MM : En ce qui nous concerne, cette séparation n’est pas d'application, mais nous remarquons qu'elle existe parce que les publics et les professionnel·les qui les entourent sont différent·es. Nous avons depuis longtemps le désir de mélanger ces différents publics. Après notre passage au HISK, nous avons par exemple trouvé dommage que beaucoup de ceux·celle à qui nous avions parlé de notre première vraie représentation en boîte noire, n'aient pas vu la représentation finale.
OA : Une performance est une œuvre d'art au même titre qu'une exposition ou une publication. Dans le cadre de certaines collaborations, nous essayons d’autre part de parfois d'amener le public vers une autre discipline : en apportant une contribution visuelle dans nY ou TIM Magazine, par exemple, ou en présentant le recueil de chansons de Spare Time Work lors d'une soirée à VROOM - un espace consacré à l'art graphique contemporain.
La plupart des scènes que vous créez dans votre travail présentent des caractéristiques domestiques. Les objets sont parfois abstraits, mais souvent très quotidiens.
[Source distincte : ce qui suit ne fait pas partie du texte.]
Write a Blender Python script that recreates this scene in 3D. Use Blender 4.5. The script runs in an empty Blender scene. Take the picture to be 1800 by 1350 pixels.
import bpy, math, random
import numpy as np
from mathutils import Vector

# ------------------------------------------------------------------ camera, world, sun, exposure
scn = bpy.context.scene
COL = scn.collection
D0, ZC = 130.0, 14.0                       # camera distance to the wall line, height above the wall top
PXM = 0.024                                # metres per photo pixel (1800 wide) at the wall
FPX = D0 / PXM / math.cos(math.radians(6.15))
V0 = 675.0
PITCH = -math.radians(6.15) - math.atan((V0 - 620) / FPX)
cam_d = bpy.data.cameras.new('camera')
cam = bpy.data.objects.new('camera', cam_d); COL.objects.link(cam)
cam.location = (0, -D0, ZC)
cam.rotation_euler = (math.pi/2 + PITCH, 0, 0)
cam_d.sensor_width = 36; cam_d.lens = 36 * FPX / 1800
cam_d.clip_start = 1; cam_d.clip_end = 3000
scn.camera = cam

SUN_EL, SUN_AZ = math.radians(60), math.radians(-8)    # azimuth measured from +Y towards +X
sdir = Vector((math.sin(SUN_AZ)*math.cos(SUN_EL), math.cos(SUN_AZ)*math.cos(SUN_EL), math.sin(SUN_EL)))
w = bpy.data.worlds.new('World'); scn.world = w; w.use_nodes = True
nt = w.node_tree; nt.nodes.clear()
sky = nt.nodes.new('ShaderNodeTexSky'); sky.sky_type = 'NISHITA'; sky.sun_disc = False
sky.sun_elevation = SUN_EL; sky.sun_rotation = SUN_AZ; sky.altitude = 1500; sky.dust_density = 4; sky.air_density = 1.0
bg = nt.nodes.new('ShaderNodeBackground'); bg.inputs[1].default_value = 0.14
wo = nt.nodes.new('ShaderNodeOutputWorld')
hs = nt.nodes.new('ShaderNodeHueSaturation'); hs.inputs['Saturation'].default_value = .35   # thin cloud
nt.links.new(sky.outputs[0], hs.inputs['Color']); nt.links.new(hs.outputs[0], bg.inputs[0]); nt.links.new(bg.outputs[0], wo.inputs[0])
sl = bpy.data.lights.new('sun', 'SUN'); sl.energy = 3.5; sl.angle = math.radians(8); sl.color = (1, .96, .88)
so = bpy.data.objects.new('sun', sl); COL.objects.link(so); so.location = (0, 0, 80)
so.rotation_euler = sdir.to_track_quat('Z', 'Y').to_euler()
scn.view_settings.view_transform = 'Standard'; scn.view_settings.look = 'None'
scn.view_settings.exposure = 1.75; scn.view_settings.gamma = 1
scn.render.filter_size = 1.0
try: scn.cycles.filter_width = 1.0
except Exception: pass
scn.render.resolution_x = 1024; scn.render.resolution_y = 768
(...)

Vous y incarnez des personnages féminins et interrogez les situations d’une perspective féministe.
OA : Lorsque Melissa a vécu à Amsterdam pendant un petit temps, nombre de nos conversations ont soudain eu trait à la manière dont nous avons été abordées dans les écoles d'art et à ce que signifie être un·e artiste non masculin·e. Nous avons parlé de notre relation avec les conservateur·ices, de la manière dont iels nous traitent et comment nous devons constamment nous y ajuster. Du fait qu’il est plus difficile d'être prise au sérieux en tant que femme. La maison est également revenue régulièrement dans notre travail personnel. C'est un lieu qui en dit long sur le "féminin", mais aussi sur les soins. Le travail de reproduction se déroule principalement dans la maison. L'architecture, la disposition de la maison et la façon dont on peut s'y déplacer ont souvent servi de point de départ.
L'image des femmes dans l'histoire de l'art, la publicité et l'histoire tout court, est présente dans notre travail depuis un certain temps, mais elle n'a été abordée de manière explicite qu'avec Blue Skies Forever.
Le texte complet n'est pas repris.